I find I like and loathe Romney in equal measure. I can’t help but admire the size and success of his family. How hard he worked for success (even if he had a leg up on most of us). I wrote about his family vacations in an affectionate way for ESPN Magazine because his sons won me over to him.

But I find this excerpt revealing in a lot of unflattering ways. It’s true that Vance changed his position on Donald Trump — Romney has done that himself. Vance talked about it in terms of mutual loyalty. Vance wants to represent those voters, and those voters love Donald Trump. Trump is “the leader of this movement,” Vance told Time magazine in 2021, “and if I actually care about these people and the things I say I care about, I need to just suck it up and support him.” Romney finds this intolerably ambitious.

But how would Romney talk about his own ambition? Before running for the Senate in Massachusetts, Romney commissioned a poll that proved to his satisfaction that a pro-lifer could not win in the state. He brought this polling with him to meetings with the leaders of the Church of Jesus Christ of Latter-day Saints in order to persuade them to accept what he was going to do: argue in front of voters that he was more pro-choice than Ted Kennedy. He argued that the issue was personal to him, because it concerned a close relative. When running for governor he sought the endorsement of pro-choice groups, arguing that he would be a good influence on the Republican Party.

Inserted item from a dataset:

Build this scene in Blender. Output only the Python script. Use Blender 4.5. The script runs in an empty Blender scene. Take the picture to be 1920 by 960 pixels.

Later as he eyed a presidential nomination, he penned an op-ed about his pro-life epiphany. The New York Times would report, “Critics and even some supporters say there is also little question that he did what he had to do to get elected as governor.”

I do wonder. How do you make that decision? How can you go over a line as stark as that, and for what?

Vance’s story of change was in one sense transactional, but it at least carried a hint of personal humiliation. He had to “suck it up.”

Romney thinks his flip-flops on this issue were all for the greater good — the good of getting a Romney back into contention for the White House. Romney has been able to flip-flop on Donald Trump and make up preposterous contradictory personal stories to explain why he took cynical poll-driven positions on abortion, because Romney’s ambition is about Mitt Romney, God’s gift to America. We’re all just too stupid and wicked to see it.